Each war faught during the course of this century of "extremes" as one prominent historian put is has had its own unique features. The horrendous bloodletting in the trenches during World War I, captured so evocatively by Remarque in All Quiet on the Western Front, the large scale destruction of cities and civillian life and property at Dresseden, Hiroshima and Nagasaki, not to forget the Japanese atrocities at Shanghai and Nanking, the Nazi genocide planned and executed by the state, are all unique features of twentieth century history. The Black Book of Communism published recently by Harvard University Press has documented in some detail the civillian cost of ideologically inspired mass killing. So we are not being overly sensitive to the fact that the War on Terror unleashed by President Bush and carried out with great alacrity by President Obama seems to carry on the glorious traditions of the last century.
Warfare is ugly and more so when the enemy real or imagined is unseen and undetected. In all the rules of warfare in place until now the civillians could not be the direct target. Even when the US atom bombed Japan it was done on the pretext that the Japanese war machinery utilised the industries located in and around the two cities and the fire bombing of Dressden was sold to an unsuspecting public as an attack on the war machine of the Germans.

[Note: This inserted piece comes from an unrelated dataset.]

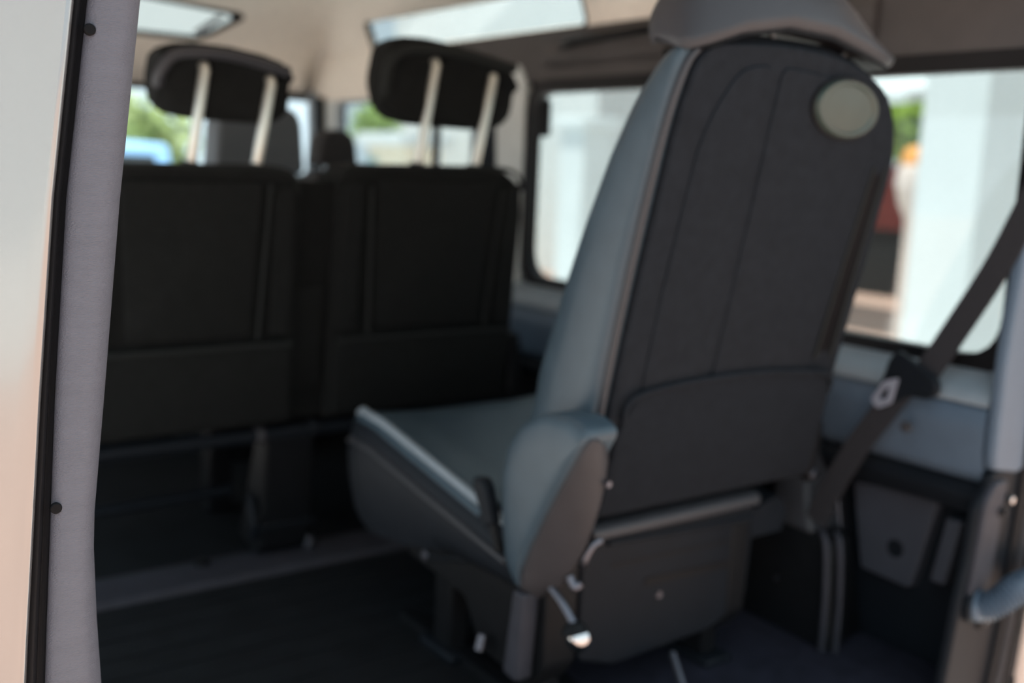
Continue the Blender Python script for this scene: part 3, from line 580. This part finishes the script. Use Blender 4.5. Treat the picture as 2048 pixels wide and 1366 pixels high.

All international conventions to which USA and its NATO allies are party to prohibit the intentional targetting of civillians.
In Afghanistan and in Pakistan the USA has been using unmanned drones carrying leathal bombs to target al-qaeda and taliban leaders. No one will be concerned if the drones kill their purported targets. Often the targets are chosen on the basis of rumours and gossip, malicious rumours that are spread by tribal rivalries and are picked up by US plants and relayed to the CIA headquarters and the order to strike given. In this process a large number of innocent men and women and children are being killed everyday and the drone attacks have become the single most important factor in fuelling anti US propaganda.
In each drone attack at least 20 to 30 people are being killed and in certain instances not a single militant was on the spot. It appears that the US is relying on motivated information in order to launch drone attacks. Apart from the sheer scale of the drone attacks and tney are becoming more and more frequent by the week, the widespread use of drone raises questions about US commitment to the conventions it has signed. I am not calling for a moratorium on the use of drones, as I do realise that such attacks are useful and to an extent necessary. I am simply saying that proper and judicious care must be taken to whet what is touted as "actionable intelligence".